Home Equity Line of Credit (HELOC)
Highlights of the HELOC
(1) Works like a revolving credit and you only pay interest on the amount you use (2) Typically have lower interest rates compared to credit cards or personal loans (3) The interest paid may be tax-deductible if the funds are used for home improvements or renovations

Eligibility
HELOC programs can vary between lenders. Here are some of the common eligibility requirements for the HELOC program. Select ‘Get Started’ to check if you’ll be a good fit.
Typically need at least 15% to 20% equity in your home after accounting for the HELOC.
Equity is calculated as the difference between your home’s market value and your existing mortgage balance.
Most lenders require a credit score of at least 620, though higher scores (700+) may qualify you for better interest rates and terms
Your DTI ratio should typically be 43% or lower, though some lenders may allow slightly higher ratios with compensating factors
Some lenders have a minimum initial withdrawal amount when opening a HELOC, such as $10,000, depending on their policies
May require a home appraisal or property valuation to determine the current market value and ensure sufficient equity
Typically require a clean credit history, with no recent bankruptcies, foreclosures, or significant delinquencies
Common Questions
How is a HELOC different from a home equity loan?
A HELOC is a revolving line of credit with a variable interest rate, while a home equity loan or HELO is a loan, providing a lump sum upfront with a fixed interest rate and consistent monthly payments.

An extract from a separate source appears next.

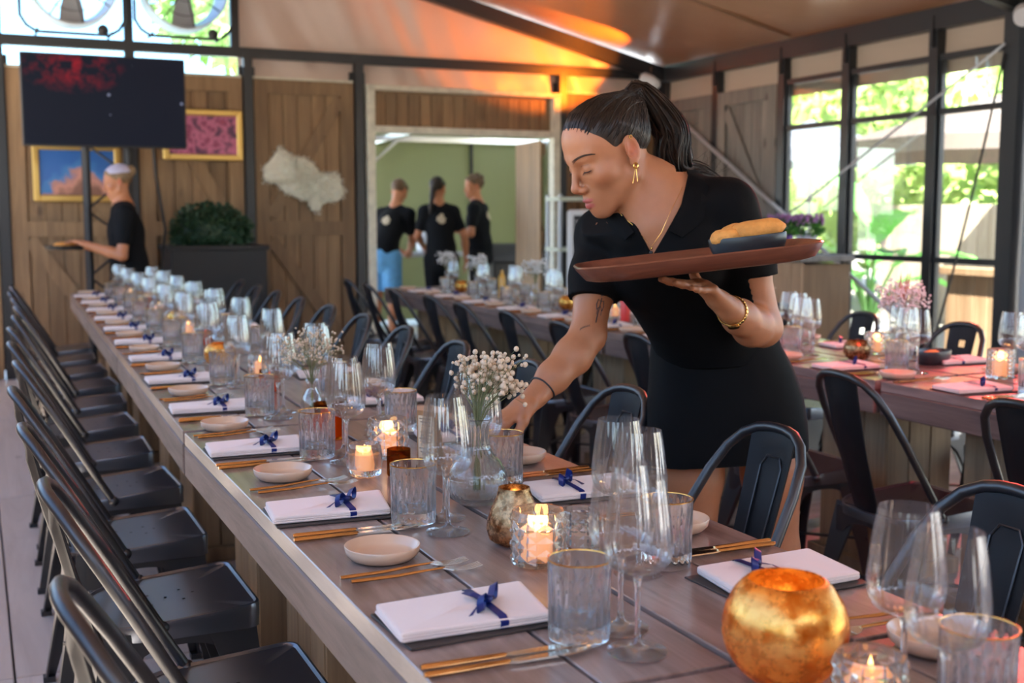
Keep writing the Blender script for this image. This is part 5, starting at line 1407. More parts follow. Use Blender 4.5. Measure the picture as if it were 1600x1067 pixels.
# ------------------------------------------------------------------ other staff, seen in the background
def figure(loc, rz, label, height=1.70, lean=(0.0, 0.0), head_pitch=8, head_yaw=0, arms=None, hair='short', hair_mat_='hair2', legs='trousers', shirt=None, h=.011, stance=.09, patch=True, skin=SKIN, cap=None):
    """a standing person, local +x is where they face, +y their left"""
    root = empty('person', loc, rz); tag(root, label, 'person')
    k = height / 1.70; lx, ly = lean
    hip = Vector((0, 0, .90 * k)); chest = hip + Vector((lx * .62, ly * .62, .33 * k - abs(lx) * .22)); nb = hip + Vector((lx, ly, .545 * k - abs(lx) * .35))
    hd = Vector((math.cos(R(head_yaw)) * math.cos(R(head_pitch)), math.sin(R(head_yaw)) * math.cos(R(head_pitch)), -math.sin(R(head_pitch))))
    H = nb + Vector((lx * .25 + .025, ly * .2, .150 * k)); B, H = head_frame(H, hd, (0, 0, 1))
    F = Field(); add_head(F, B, H, .98 * k)
    F.chain([H + B @ Vector((0, -.012, -.03)), nb], [.050, .054], .03); F.chain([nb + Vector((0, 0, -.06)), chest, hip], [.085, .112, .125], .06)
    S = Field(); S.chain([nb + Vector((0, 0, -.085)), chest, hip + Vector((0, 0, .06)), hip + Vector((0, 0, -.03))], [.10, .132, .140, .150], .07, (np.array((1.0, 0, 0)), 1.12))
    for s, key in ((1, 'L'), (-1, 'R')):
        sh = nb + Vector((-.01, s * .150 * k, -.085)); e, w = arms[key]; e = Vector(e); w = Vector(w)
        F.chain([sh, sh.lerp(e, .5), e], [.050, .045, .038], .03); F.chain([e, e.lerp(w, .35), w], [.038, .039, .025], .02)
        d = (w - e).normalized(); n = Vector((0, 0, 1)) if abs(d.z) < .8 else Vector((s * .3, s, 0))
        add_hand(F, w, d, n, Vector((0, -s, 0)) if abs(d.y) < .7 else Vector((1, 0, 0)), .95, (.3, .4, .3))
        S.chain([nb + Vector((0, s * .03, -.045)), sh, sh.lerp(e, .62)], [.062, .060, .056], .05)
    e1 = [V3(arms[q][0]) for q in ('L', 'R')]
    for s in (1, -1):
        F.chain([hip + Vector((0, s * .085, -.03)), (.01, s * stance, .47 * k), (-.02, s * stance, .09)], [.088, .056, .04], .03)
        F.cone((-.03, s * stance, .04), (.13, s * (stance + .02), .03), .035, .03, .02)
    def colour(P): return head_colour(P, B, H, .98 * k, skin)
    lo = np.array((-.75, -.75, -.02)); hi = np.array((.75, .75, 1.9))
    hb = (tuple(np.array(H) - .15), tuple(np.array(H) + .16), .005)
    hl = np.array(H)
    boxes = [((-.5, -.5, -.02), (.85, .5, float(H[2]) - .148), h), hb]
    body = grow('body', F, boxes, M['skin'], root, colour)
    # clothes
    bot = hip.z - .08
    S.cut(lambda X, Y, Z: np.maximum(bot - Z, Z - (nb.z + .015)))
    sh_ = grow('t_shirt', S, [((-.5, -.5, bot - .03), (.7, .5, nb.z + .1), h * .8)], shirt or M['tee'], root)
    if patch:
        pm = MB(); g = random.Random(int(height * 1000)); c = chest + Vector((-.3, .0, .06)); ring = []
        n = 18
        pts = [Vector((-.3, (.045 + .016 * math.sin(i * 2.3) + .01 * math.cos(i * 5.1)) * math.cos(6.283 * i / n) * 1.1, (.065 + .014 * math.sin(i * 3.1)) * math.sin(6.283 * i / n))) + chest + Vector((0, 0, .07)) for i in range(n)]
        mid = S.snaps([chest + Vector((-.16, 0, .07))], .004, 8)[0]; ps = S.snaps([p + Vector((.14, 0, 0)) for p in pts], .004, 8); in_ = S.snaps([p.lerp(mid, .5) for p in ps], .0045, 8)
        vs_ = ps + in_ + [mid]; fs_ = []
        for i in range(n): j = (i + 1) % n; fs_ += [(i, j, n + j, n + i), (n + i, n + j, 2 * n)]
        pm.add(vs_, fs_); pm.build('back_print', M['print_beige'], sh_, smooth=60)
    if legs == 'trousers':
        Tq = Field(); Tq.chain([hip + Vector((0, 0, .02)), hip + Vector((0, 0, -.06))], [.140, .150], .04)
        for s in (1, -1): Tq.chain([hip + Vector((0, s * .085, -.04)), (.01, s * stance, .47 * k), (-.02, s * stance, .06)], [.104, .072, .062], .03)
        grow('trousers', Tq, [((-.3, -.35, .03), (.3, .35, hip.z + .06), h)], M['tee'], root)
    else:
        Tq = Field(); Tq.chain([hip + Vector((0, 0, .02)), hip + Vector((0, 0, -.06))], [.140, .150], .04)
        for s in (1, -1): Tq.chain([hip + Vector((0, s * .085, -.04)), (.01, s * stance, .50 * k)], [.106, .098], .03)
        Tq.cut(lambda X, Y, Z: .52 * k - Z)
        grow('shorts', Tq, [((-.3, -.35, .45), (.3, .35, hip.z + .06), h)], M['denim'], root)
    for s in (1, -1): MB().loft([[(.04 + .125 * math.cos(t), s * (stance + .01) + .046 * math.sin(t), z) for t in [2 * math.pi * i / 16 for i in range(16)]] for z in (0, .02, .055)]).build('shoe', M['white'] if legs != 'trousers' else M['black'], root, smooth=50)
    # hair
    HF = Field(); Mx = np.array(B); q = .98 * k; T = lambda p: H + B @ (Vector(p) * q)
    HF.ell(T((0, -.020, .044)), [v * q for v in (.080, .099, .088)], Mx, .02); HF.ell(T((0, .034, .062)), [v * q for v in (.064, .056, .052)], Mx, .03)
    if hair == 'bun': HF.ell(T((0, -.115, .07)), (.04, .038, .04), Mx, .01)
    if hair == 'curly':
        g = random.Random(3)
        for i in range(26):
            a = g.uniform(0, 6.28); b = g.uniform(-.2, 1.3); HF.ell(T((.078 * math.cos(a) * math.cos(b), -.02 + .095 * math.sin(a) * math.cos(b), .045 + .085 * math.sin(b))), (.024, .024, .022), Mx, .008)
    n_ = np.array(B); hz = np.array(H)
    def line(X, Y, Z):
        px, py, pz = X - hz[0], Y - hz[1], Z - hz[2]
        y = (px * n_[0, 1] + py * n_[1, 1] + pz * n_[2, 1]) / q; z = (px * n_[0, 2] + py * n_[1, 2] + pz * n_[2, 2]) / q
        return (.80 * y + .012 - z) * .7
    HF.cut(line)
    if hair == 'braid': HF.chain([T((0, -.10, -.02)), T((0, -.115, -.10)), T((0, -.13, -.20)), T((0, -.14, -.29))], [.034, .026, .024, .010], .02)
    hair_o = grow('hair', HF, [(tuple(hl - .42), tuple(hl + .2), .009)], M[hair_mat_], root)
    if cap: 
        cp = Field(); cp.ell(T((0, -.018, .062)), [v * q for v in (.086, .104, .080)], Mx, .02)
        cp.cut(lambda X, Y, Z: (.10 * ((X - hz[0]) * n_[0, 1] + (Y - hz[1]) * n_[1, 1]) + .062 - ((X - hz[0]) * n_[0, 2] + (Y - hz[1]) * n_[1, 2] + (Z - hz[2]) * n_[2, 2])))
        grow('cap', cp, [(tuple(hl - .2), tuple(hl + .22), .008)], cap, root)
    return root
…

How much can I borrow with a HELOC?
The amount depends on your home equity and the lender’s loan-to-value (LTV) ratio requirements. Most lenders allow you to borrow up to 80%–85% of your home’s value, minus your existing mortgage balance.
What are the interest rates for a HELOC?
HELOCs usually have variable interest rates tied to a benchmark like the prime rate. Rates can fluctuate over time, but some lenders offer fixed-rate options or rate caps for predictability.
Is HELOC interest tax-deductible?
The interest on a HELOC is typically tax-deductible if the funds are used for home improvements or renovations. Consult a tax advisor for specifics regarding your situation.
Is there a fee if I close my HELOC early?
Many lenders charge an early closure fee if you close your HELOC within a specific time frame, usually 2 to 5 years after opening the account.
These fees can range from $300 to $1,000 or more, depending on the lender and loan amount.
Other Info
HELOCs have two phases:
- Draw Period: Typically lasts 5–10 years, during which you can borrow as needed and make interest-only payments (though some lenders may require principal payments as well).
- Repayment Period: After the draw period, you repay the remaining balance, usually over 10–20 years. Monthly payments will increase as you start repaying both principal and interest.
Beyond early closure fees, some lenders charge inactivity fees if you don’t use your HELOC for a certain period. Check your loan terms for details.